The lawsuit, filed in the U.S. District Court for the Northern District of Illinois, “challenges warrantless, suspicionless, and completely unreasonable surveillance” as a violation of the Fourth and Fourteenth Amendments.
The cameras, known as automatic license plate readers, are described by many law enforcement officers as essential to their work, and have proliferated over the past decade. The devices use software to scan the license plates of every passing car, recording the date, time, GPS coordinates and even photographs.
In 2021, the Illinois State Police received more than $12 million in grants to expand its network of high-definition surveillance cameras after an increase in highway shootings.
Pat Nabong/Sun-Times Archive
Most of the country’s large police departments now use them.

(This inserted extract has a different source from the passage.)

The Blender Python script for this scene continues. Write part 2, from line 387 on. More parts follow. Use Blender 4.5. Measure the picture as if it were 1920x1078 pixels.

Automated license plate readers in Chicago record 200 million license plates a year, providing police with a detailed pattern of drivers’ daily habits and offering real-time alerts on vehicles wanted in crimes.
In 2021, the Illinois State Police received more than $12 million in grants to expand its network of high-definition surveillance cameras after an increase in highway shootings.
The grant came a year after Pritzker signed the Tamara Clayton Highway Camera Act, which required the state to install new cameras on highways. The law is named after a postal worker who was shot and killed as she headed to work on Interstate 57 in 2019.
Hundreds of cameras have been installed in Cook County since that law was signed, the lawsuit claims.
According to the lawsuit, images taken by ISP cameras are stored on the Motorola Law Enforcement Archival Reporting Network for 90 days, but that retention limit can be changed at any time.
“Therefore, Defendants could extend the retention of such data indefinitely at their discretion,” the lawsuit states. “The ISP is tracking the movements of millions of citizens, including the plaintiffs, and is simply retaining that mass surveillance data in case one day some police officer decides to single out the plaintiffs for a specific investigation, whether warranted or not.
Information about drivers is collected without a warrant or suspicion, the lawsuit alleges. “ISPs don’t even have unreasonable suspicions: they have no suspicions at all. Rather, they collect all the public movements of every car they can in Illinois and every car they can across the country.”
State police, Raoul and Pritzker’s offices did not immediately respond to requests for comment.
The lawsuit seeks an order prohibiting the state from operating its current network of license plate readers and from installing additional cameras.